**GIVEN EXERCISE**
Exactly repeat the material, dropping every picture from the copy.
— Start —
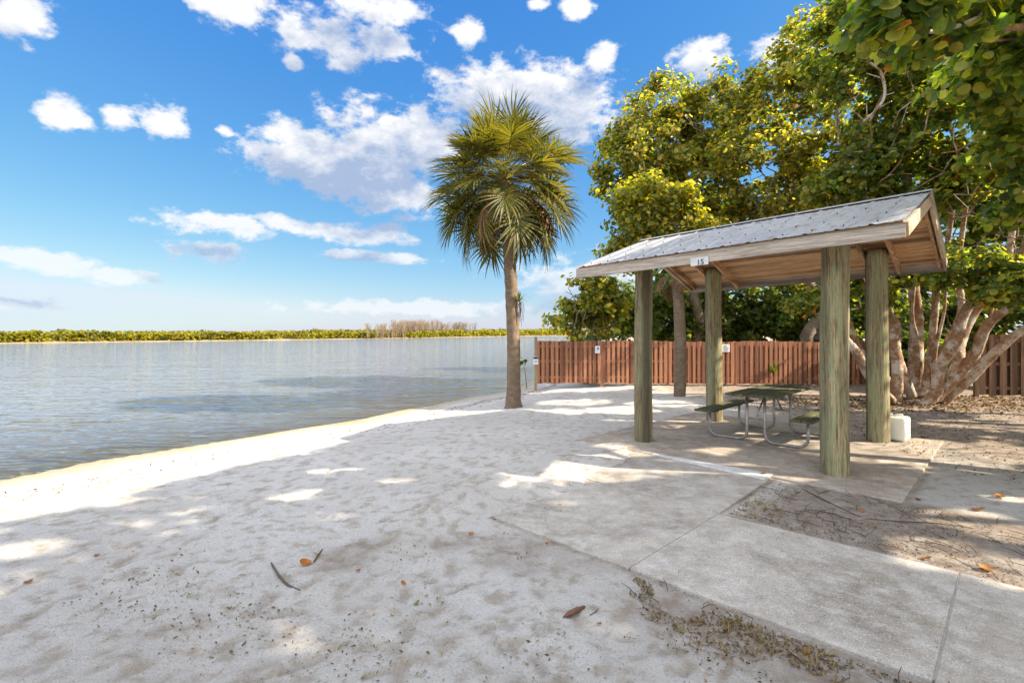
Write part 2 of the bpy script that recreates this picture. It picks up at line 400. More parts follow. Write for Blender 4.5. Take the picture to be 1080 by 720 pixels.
def make_ground():
    xs = np.concatenate([-np.geomspace(3000, 8, 34), np.arange(-7.8, -5, .12), np.arange(-5, 5.2, .025), np.arange(5.2, 14, .08), np.geomspace(14.2, 3000, 34)])
    ys = np.concatenate([-np.geomspace(3000, 1.2, 30), np.arange(-1, 1.6, .12), np.arange(1.6, 6.2, .025), np.arange(6.2, 13, .055), np.arange(13, 30, .25), np.geomspace(30.5, 4000, 34)])
    X, Y = np.meshgrid(xs, ys)
    Z = ground_z(X, Y)
    d = shore_d(X, Y)+.25*fbm(X*.5, Y*.5, 3, 5)
    pit = np.zeros_like(Z)
    r_ = np.random.default_rng(3)
    def dent(cx, cy, ang, L, W, depth):
        i0, i1 = np.searchsorted(xs, [cx-.35, cx+.35]); j0, j1 = np.searchsorted(ys, [cy-.35, cy+.35])
        if i1 <= i0 or j1 <= j0: return
        x = X[j0:j1, i0:i1]-cx; y = Y[j0:j1, i0:i1]-cy
        u = x*math.cos(ang)+y*math.sin(ang); w_ = -x*math.sin(ang)+y*math.cos(ang)
        q = np.sqrt((u/L)**2+(w_/W)**2)*(1+.35*fbm(x*14+cx*9, y*14, 2, 8))
        depth *= .6
        Z[j0:j1, i0:i1] += -depth*np.exp(-q**4)+depth*.6*np.exp(-((q-1.35)/.3)**2)
        pit[j0:j1, i0:i1] = np.maximum(pit[j0:j1, i0:i1], np.exp(-q**4))
    for k in range(1700):
        cy = 1.7+9.5*r_.random()**1.25; cx = -1.05*cy+r_.random()*2.1*cy*.95
        a, b = pav_ab(cx, cy)
        if shore_d(np.array(cx), np.array(cy)) < .9 or (a > -1.2 and b > -5.45 and b < 2.4): continue
        ang = r_.normal(math.radians(35), .7); s_ = r_.uniform(.3, 1.0)
        dent(cx, cy, ang, .068*s_, .030*s_*r_.uniform(.8, 1.5), .014*s_*r_.uniform(.4, 1.3))
    # trails of steps
    for (p0, p1) in (((150, 712), (560, 470)), ((420, 700), (500, 470)), ((600, 700), (560, 520)), ((60, 640), (360, 480)), ((330, 715), (640, 640))):
        A = gnd(*p0); B = gnd(*p1); n = int(np.linalg.norm(B-A)/.36); dv = (B-A)/np.linalg.norm(B-A); nv = np.array([-dv[1], dv[0], 0])
        for k in range(n):
            c = A+dv*(k*.36+r_.normal()*.05)+nv*((-1)**k*.09+r_.normal()*.04)
            dent(c[0], c[1], math.atan2(dv[1], dv[0])+r_.normal()*.15, .11, .04, .018)
    V = np.stack([X, Y, Z], -1).reshape(-1, 3)
    ny, nx = X.shape
    I = np.arange(nx*ny).reshape(ny, nx)
    Fc = np.stack([I[:-1, :-1], I[:-1, 1:], I[1:, 1:], I[1:, :-1]], -1).reshape(-1, 4)
    me = mesh_np('ground', V, Fc, True)
    fattr(me, 'pit', pit)
    fattr(me, 'wet', 1-sstep(-.1, .85, d+.22*fbm(X*1.6, Y*1.6, 3, 77)))
    a, b = pav_ab(X, Y)
    tri = sstep(.85, 1.2, a)*sstep(-3.9, -3.4, b)*.85*(1-sstep(-2., -1.7, b))
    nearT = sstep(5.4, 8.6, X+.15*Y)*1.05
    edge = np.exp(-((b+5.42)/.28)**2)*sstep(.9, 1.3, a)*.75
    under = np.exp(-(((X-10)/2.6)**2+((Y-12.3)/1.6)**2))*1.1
    def band(v0, w): return np.exp(-((v0)/w)**2)
    nz = .7+.5*fbm(X*5, Y*5, 3, 93)
    line = np.maximum.reduce([band(b+5.165, .035)*(a > -.6), band(b+3.56, .05)*(a > .9), band(b+1.95, .04)*(a > .82)*(a < 2.05), band(a-2.05, .05)*(b > -2)*(b < 2),
                              band(a-.83, .05)*(b > -3.55)*(b < -2), band(b-2.03, .06)*(np.abs(a) < 2.05), band(a+2.05, .05)*(np.abs(b) < 2)])*nz*1.1
    wrack = np.exp(-((d-.95-.2*fbm(X, Y, 2, 3))/.12)**2)*sstep(11, 14, Y)*.8
    seaweed = .7*sstep(.18, .5, fbm(X*1.3, Y*1.3, 4, 51))*np.exp(-((X+.8)**2+(Y-3.2)**2)/3.5)
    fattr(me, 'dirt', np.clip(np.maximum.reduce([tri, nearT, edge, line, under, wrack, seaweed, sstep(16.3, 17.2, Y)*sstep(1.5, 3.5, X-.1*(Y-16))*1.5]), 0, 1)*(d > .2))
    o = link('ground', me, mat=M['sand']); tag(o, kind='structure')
make_ground()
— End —
**RESPONSE**
Write part 2 of the bpy script that recreates this picture. It picks up at line 400. More parts follow. Write for Blender 4.5. Take the picture to be 1080 by 720 pixels.
def make_ground():
    xs = np.concatenate([-np.geomspace(3000, 8, 34), np.arange(-7.8, -5, .12), np.arange(-5, 5.2, .025), np.arange(5.2, 14, .08), np.geomspace(14.2, 3000, 34)])
    ys = np.concatenate([-np.geomspace(3000, 1.2, 30), np.arange(-1, 1.6, .12), np.arange(1.6, 6.2, .025), np.arange(6.2, 13, .055), np.arange(13, 30, .25), np.geomspace(30.5, 4000, 34)])
    X, Y = np.meshgrid(xs, ys)
    Z = ground_z(X, Y)
    d = shore_d(X, Y)+.25*fbm(X*.5, Y*.5, 3, 5)
    pit = np.zeros_like(Z)
    r_ = np.random.default_rng(3)
    def dent(cx, cy, ang, L, W, depth):
        i0, i1 = np.searchsorted(xs, [cx-.35, cx+.35]); j0, j1 = np.searchsorted(ys, [cy-.35, cy+.35])
        if i1 <= i0 or j1 <= j0: return
        x = X[j0:j1, i0:i1]-cx; y = Y[j0:j1, i0:i1]-cy
        u = x*math.cos(ang)+y*math.sin(ang); w_ = -x*math.sin(ang)+y*math.cos(ang)
        q = np.sqrt((u/L)**2+(w_/W)**2)*(1+.35*fbm(x*14+cx*9, y*14, 2, 8))
        depth *= .6
        Z[j0:j1, i0:i1] += -depth*np.exp(-q**4)+depth*.6*np.exp(-((q-1.35)/.3)**2)
        pit[j0:j1, i0:i1] = np.maximum(pit[j0:j1, i0:i1], np.exp(-q**4))
    for k in range(1700):
        cy = 1.7+9.5*r_.random()**1.25; cx = -1.05*cy+r_.random()*2.1*cy*.95
        a, b = pav_ab(cx, cy)
        if shore_d(np.array(cx), np.array(cy)) < .9 or (a > -1.2 and b > -5.45 and b < 2.4): continue
        ang = r_.normal(math.radians(35), .7); s_ = r_.uniform(.3, 1.0)
        dent(cx, cy, ang, .068*s_, .030*s_*r_.uniform(.8, 1.5), .014*s_*r_.uniform(.4, 1.3))
    # trails of steps
    for (p0, p1) in (((150, 712), (560, 470)), ((420, 700), (500, 470)), ((600, 700), (560, 520)), ((60, 640), (360, 480)), ((330, 715), (640, 640))):
        A = gnd(*p0); B = gnd(*p1); n = int(np.linalg.norm(B-A)/.36); dv = (B-A)/np.linalg.norm(B-A); nv = np.array([-dv[1], dv[0], 0])
        for k in range(n):
            c = A+dv*(k*.36+r_.normal()*.05)+nv*((-1)**k*.09+r_.normal()*.04)
            dent(c[0], c[1], math.atan2(dv[1], dv[0])+r_.normal()*.15, .11, .04, .018)
    V = np.stack([X, Y, Z], -1).reshape(-1, 3)
    ny, nx = X.shape
    I = np.arange(nx*ny).reshape(ny, nx)
    Fc = np.stack([I[:-1, :-1], I[:-1, 1:], I[1:, 1:], I[1:, :-1]], -1).reshape(-1, 4)
    me = mesh_np('ground', V, Fc, True)
    fattr(me, 'pit', pit)
    fattr(me, 'wet', 1-sstep(-.1, .85, d+.22*fbm(X*1.6, Y*1.6, 3, 77)))
    a, b = pav_ab(X, Y)
    tri = sstep(.85, 1.2, a)*sstep(-3.9, -3.4, b)*.85*(1-sstep(-2., -1.7, b))
    nearT = sstep(5.4, 8.6, X+.15*Y)*1.05
    edge = np.exp(-((b+5.42)/.28)**2)*sstep(.9, 1.3, a)*.75
    under = np.exp(-(((X-10)/2.6)**2+((Y-12.3)/1.6)**2))*1.1
    def band(v0, w): return np.exp(-((v0)/w)**2)
    nz = .7+.5*fbm(X*5, Y*5, 3, 93)
    line = np.maximum.reduce([band(b+5.165, .035)*(a > -.6), band(b+3.56, .05)*(a > .9), band(b+1.95, .04)*(a > .82)*(a < 2.05), band(a-2.05, .05)*(b > -2)*(b < 2),
                              band(a-.83, .05)*(b > -3.55)*(b < -2), band(b-2.03, .06)*(np.abs(a) < 2.05), band(a+2.05, .05)*(np.abs(b) < 2)])*nz*1.1
    wrack = np.exp(-((d-.95-.2*fbm(X, Y, 2, 3))/.12)**2)*sstep(11, 14, Y)*.8
    seaweed = .7*sstep(.18, .5, fbm(X*1.3, Y*1.3, 4, 51))*np.exp(-((X+.8)**2+(Y-3.2)**2)/3.5)
    fattr(me, 'dirt', np.clip(np.maximum.reduce([tri, nearT, edge, line, under, wrack, seaweed, sstep(16.3, 17.2, Y)*sstep(1.5, 3.5, X-.1*(Y-16))*1.5]), 0, 1)*(d > .2))
    o = link('ground', me, mat=M['sand']); tag(o, kind='structure')
make_ground()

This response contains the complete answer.